Airport-level pricing inside the week showed how much prices could swing even before you leave one state. Dallas Love Field showed Jet A at $8.58 per gallon with a March 24 update, while San Antonio International showed $10.75 per gallon with the same March 24 update. That is a useful reminder that national and regional averages do not replace airport- and FBO-level pricing checks.
Aviation Week also reported that the national average cost of Jet A in March 2026 was $6.86 per gallon, up 13 cents from February and 24 cents from a year earlier, based on an Aviation Research Group survey of U.S. FBOs. That lines up pretty closely with what the week’s airport examples were showing on the ground.

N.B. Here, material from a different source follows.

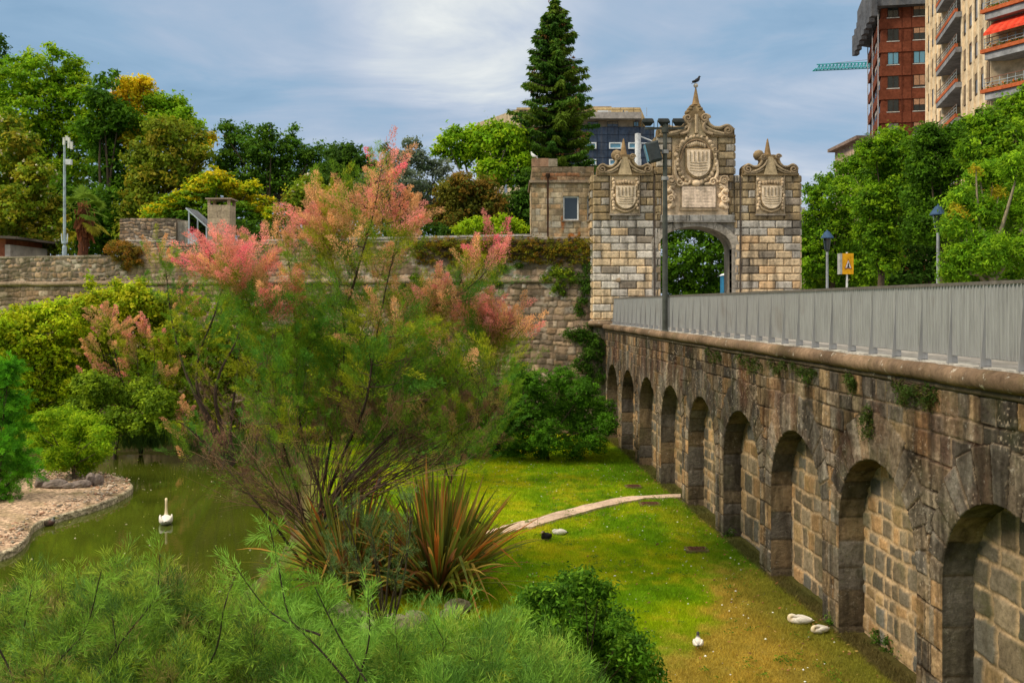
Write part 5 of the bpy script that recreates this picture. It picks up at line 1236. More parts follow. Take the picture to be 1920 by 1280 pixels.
T('olive_tree', 'silvery grey green olive tree behind the tallest pink plume', 'tree', 54, 760, TZ,
  [(770, 270, 14), (766, 290, 16), (722, 276, 10), (745, 306, 30), (792, 302, 24), (704, 350, 34), (762, 345, 40), (822, 318, 24), (735, 395, 40), (800, 370, 34), (690, 400, 30), (838, 345, 14)], 18000, .17, G_['grey'], 11)
T('bronze_magnolia', 'round bronze tinged magnolia in front of the plane tree', 'tree', 48, 880, TZ,
  [(868, 346, 24), (840, 366, 26), (908, 354, 24), (880, 388, 42), (928, 380, 20), (822, 402, 26), (925, 410, 20), (850, 420, 20)], 15000, .18, [(.14, .14, .015), (.24, .14, .02), (.10, .12, .015), (.20, .18, .02)], 12)
T('plane_tree', 'light green plane tree with pale limbs left of the spruce', 'tree', 60, 905, TZ,
  [(858, 252, 17), (838, 264, 15), (828, 285, 14), (895, 254, 22), (935, 246, 24), (962, 246, 14), (912, 275, 34), (958, 268, 30), (868, 290, 24), (960, 318, 34), (920, 320, 26), (985, 300, 14)], 15000, .26, G_['bright'], 13, bark=(.35, .3, .2), inner=.08)
T('yew_tree', 'dark evergreen mass at the foot of the spruce beside the guardhouse', 'tree', 57, 960, TZ,
  [(955, 385, 30), (985, 370, 26), (965, 420, 34), (930, 420, 26), (990, 415, 22), (985, 335, 20)], 9000, .22, G_['dark'], 14)
T('bright_shrub', 'bright yellow green shrub beside the guardhouse on the low parapet', 'shrub', 40, 915, TZ,
  [(878, 424, 13), (862, 430, 9), (900, 418, 13), (922, 420, 13), (945, 416, 13), (966, 422, 12), (980, 428, 8), (910, 432, 14), (940, 432, 12)], 9000, .11, G_['lime'], 15, rt=.05, group='shrubs by the rampart')
# right of the bridge
SG = 'trees along the street right of the bridge'
T('street_tree', 'round leafy street tree nearest the gateway, behind the street lamp', 'tree', 56, 1560, 4.28,
  [(1530, 365, 24), (1555, 345, 26), (1590, 318, 30), (1535, 405, 34), (1585, 372, 42), (1530, 455, 34), (1580, 435, 44), (1550, 495, 38), (1620, 300, 24), (1515, 505, 24), (1600, 490, 36), (1510, 470, 22), (1512, 430, 18), (1530, 530, 26), (1580, 530, 26), (1630, 520, 30)], 36000, .19, G_['street'], 20, group=SG)
T('street_tree', 'second street tree, behind the yellow warning sign, under the red tower', 'tree', 50, 1650, 4.28,
  [(1640, 282, 30), (1672, 262, 26), (1650, 330, 42), (1700, 290, 40), (1640, 385, 42), (1695, 360, 46), (1650, 435, 42), (1700, 420, 42), (1660, 485, 30)], 34000, .18, G_['street'], 21, group=SG)
T('street_tree', 'third street tree, darker, below the beige tower', 'tree', 44, 1765, 4.28,
  [(1740, 258, 28), (1778, 262, 30), (1752, 310, 46), (1745, 370, 46), (1800, 300, 40), (1738, 425, 40), (1785, 400, 44), (1812, 245, 26)], 32000, .17, G_['streetd'], 22, group=SG)
T('street_tree', 'tallest street tree reaching the orange balconies at the right edge', 'tree', 38, 1880, 4.28,
  [(1850, 232, 34), (1900, 205, 34), (1935, 185, 30), (1840, 280, 40), (1900, 270, 50), (1960, 250, 50), (1870, 340, 50), (1940, 350, 55)], 34000, .15, G_['street'], 23, group=SG)
T('weeping_locust', 'light green weeping locust with yellowing tufts just behind the railing at the right edge', 'tree', 30, 1860, 4.28,
  [(1835, 322, 24, 0), (1800, 368, 26, 0), (1862, 318, 30, 0), (1915, 300, 34, 0), (1790, 420, 28, 0), (1840, 400, 44, 0), (1905, 385, 48, 0), (1795, 478, 30, 0), (1850, 470, 44, 0), (1915, 465, 48, 0), (1785, 505, 22, 0), (1960, 380, 50, 0), (1835, 515, 26, 0), (1900, 520, 30, 0), (1793, 386, 9, 1), (1800, 400, 8, 1), (1873, 358, 9, 1), (1830, 312, 7, 1)],
  42000, .13, G_['locust'], 24, group=SG, pals=[G_['locust'], [(.40, .40, .02), (.45, .34, .015)]], asp=.35, droop=.5, bark=(.3, .25, .16))
T('street_tree', 'dense dark tree seen through the gateway arch', 'tree', 62, 1300, 4.28,
  [(1255, 440, 30), (1300, 425, 34), (1350, 440, 34), (1270, 490, 42), (1330, 490, 46), (1380, 480, 34), (1240, 520, 30), (1300, 535, 36), (1360, 535, 36), (1250, 540, 26), (1280, 545, 26), (1230, 500, 26), (1340, 548, 26)], 20000, .24, G_['streetd'], 25, group=SG)
T('street_tree', 'shaded tree low behind the street trees, its trunk forked', 'tree', 64, 1700, 4.28,
  [(1690, 440, 50), (1640, 460, 50), (1740, 460, 50), (1590, 470, 50), (1790, 470, 50), (1640, 520, 40), (1700, 520, 40), (1760, 510, 40), (1590, 520, 36), (1540, 510, 36), (1830, 500, 40)], 20000, .3, G_['dark'], 26, group=SG)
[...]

For Part 91 operators, this continues to show up in fuel-stop choices, contract fuel usage, and whether tankering makes sense. For Part 135 operators, it keeps showing up in quotes, rate adjustments, and trip-level fuel decisions, especially on longer missions and through higher-cost airports.
Looking Ahead
The themes from this week are likely to carry over right away. Operators with affected Piaggio aircraft will keep moving through the FAA directive requirements. More flight departments and crews will be reviewing the updated FAA GPS and GNSS interference guide. The Cleveland conference takeaways on customs, fatigue, emergency plans, fuel management, and scheduling discipline will start showing up in dispatch offices and flight departments immediately. And fuel will keep requiring airport-specific attention instead of broad assumptions.
That’s The Brief
The Week in One Sentence
The week of March 23 through March 29 brought a record-setting NBAA SDC in Cleveland, the first Global 8000 delivery to NetJets, new FAA attention on Piaggio airworthiness and GPS/GNSS interference, continued operator-and-MRO deal activity, and Jet A pricing that averaged $6.80 nationally but ran much higher at some individual airports.